The problem was that the airlines were so desperate to raise revenue, that they failed to really think about the customer experience at the time. It was one of those “shoot first, ask questions later” moments, simply because they were on the brink of financial ruin. Because of that, implementation was clunky and disclosure was poor. So it is indeed true that things didn’t start off very well, but that hardly means the practice of unbundling is a bad one. It’s just that the airlines set the precedent for hatred by doing it wrong in the first place.

Since that time, airlines have become better and better at displaying things properly. If you don’t know that a seat assignment will cost more or that you can pay for things like priority boarding or extra miles, then you just aren’t paying attention. Links to bag fees are made available during the booking process, though that’s an area where further work should be done by the legacy airlines. (The low cost carriers are much better at it.) If there’s any place where the fee structure is misleading, it’s not on airline websites but rather on third party online travel agent sites. But that’s a separate issue, and it’s not the airline’s responsibility to spoon feed them all the details. Online travel agents should be held responsible for providing an accurate display of what’s being offered, not airlines. But I digress.
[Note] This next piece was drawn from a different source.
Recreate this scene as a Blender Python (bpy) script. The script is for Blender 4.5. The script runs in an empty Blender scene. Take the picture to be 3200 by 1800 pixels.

In the end, the result of unbundling is clear. People pay less in base fare than they otherwise would, and they can pay more if they want more. Not everyone likes this, of course. Those who check a lot of bags, pay for meals, and pay for seats will undoubtedly be sad that others aren’t subsidizing them anymore. But just because they don’t like it doesn’t mean they can’t see that it’s the fair way to do things. If only the reporters writing for big newspapers could see that as well.